The Revenue representative submitted that the export of non-basmati rice is prohibited in order to cater to the local population of India; that Agmarkis the final authority on any specification/compliance of the agricultural products. Reliance is placed on the decisions in Parvaz Overseas Pvt. Ltd. Vs CC Kandla 2011-TIOL-1997-CESTAT-AHM & Phonix Traders Vs CC Kandla 2011-TIOL-1551-CESTAT-AHM . He also submitted that in response to a reference made to Basmati Export Development Foundation vide letter dt.01.04.2014 it is informed that the consignments of rice having presence of more than 20% of non-basmati rice cannot be accepted as export of consignment of basmati rice and that the DGFT notification providing conditions for export of basmati rice from time to time cannot be applied even if the grain of rice meets certain parameters.

The Bench extracted the restrictions placed in Notification No.55(RE-2008)/2004-2009, dt.05.11.2008 as amended by Notification No.57/2009/14, dt.17.08.2010 and observed that the same did not indicate any other condition to be satisfied for coming to a conclusion whether the consignment of rice is basmati or non-basmati rice. Further, the said notification even does not indicate any admixture to be considered for the purpose of getting benefit of the said notification; that the Revenue authorities have held that though the export consignments meet the specification of the length and the ratio of length to breadth, has failed the admixture content, as the admixture content is more than limit; that no such condition is put in the notification, hence the Revenues argument on point of admixture is incorrect.

The Bench further referred to the decision cited by the appellant where an identical issue was involved and observed that the arguments made by the Revenue representative in the present case were same as was before the Bench in that case.
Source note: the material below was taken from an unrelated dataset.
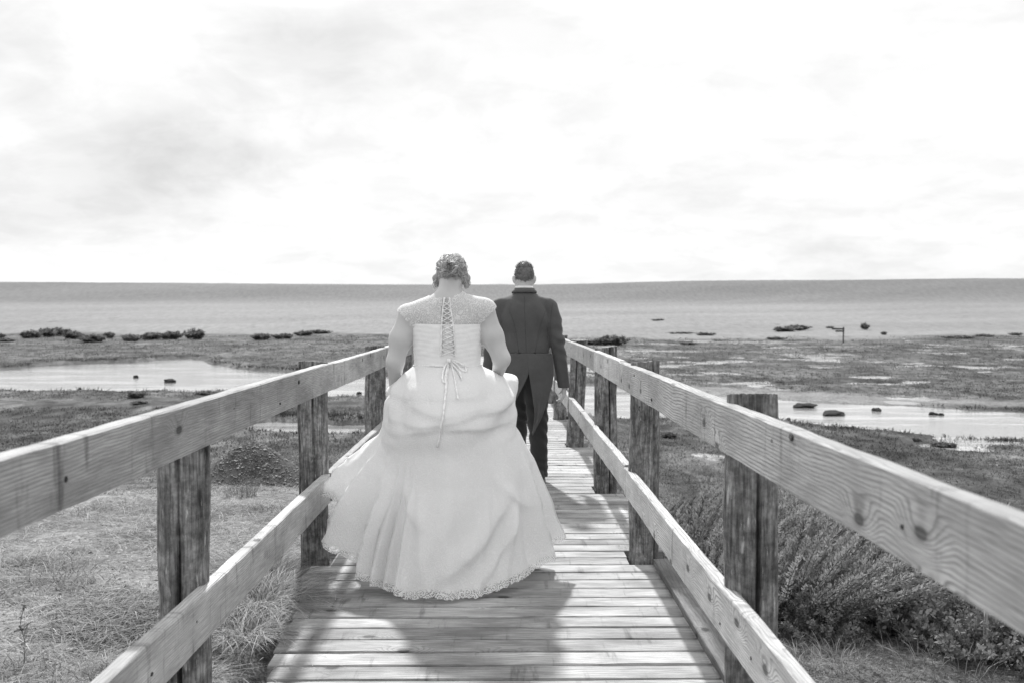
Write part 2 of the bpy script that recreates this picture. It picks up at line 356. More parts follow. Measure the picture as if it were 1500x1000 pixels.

Inasmuch as it was held the ratio of Global Agro Impex case covers the issue squarely in favour of the appellant.

The decisions cited by the Revenue representative were distinguished thus -

"…On perusal of the said case laws, we find that in both the cases, the appellants therein had not claimed the benefit of DGFT notification as was claimed in these cases. Since there was no claim of benefit of said notifications before the Customs authority, the Customs authority had drawn the samples and forwarded the same to Agmark authority who analyses the samples vis-as-vis specification of Basmati rice, as per Agmark standards. The Customs authority therein had not referred the samples to the Agmark authorities for testing the same with reference to any notification or conditions of notification. In the cases in hand, we find that the export consignments which are to be exported, were specifically claiming the benefit of Notifications No.55 & 57 and samples conformed to the restrictions laid down in the said notifications. Due to this difference in the facts, we hold that the case laws cited by ld. Departmental Representative will not carry their case any further."

In fine, the orders were set aside and the appeals were allowed.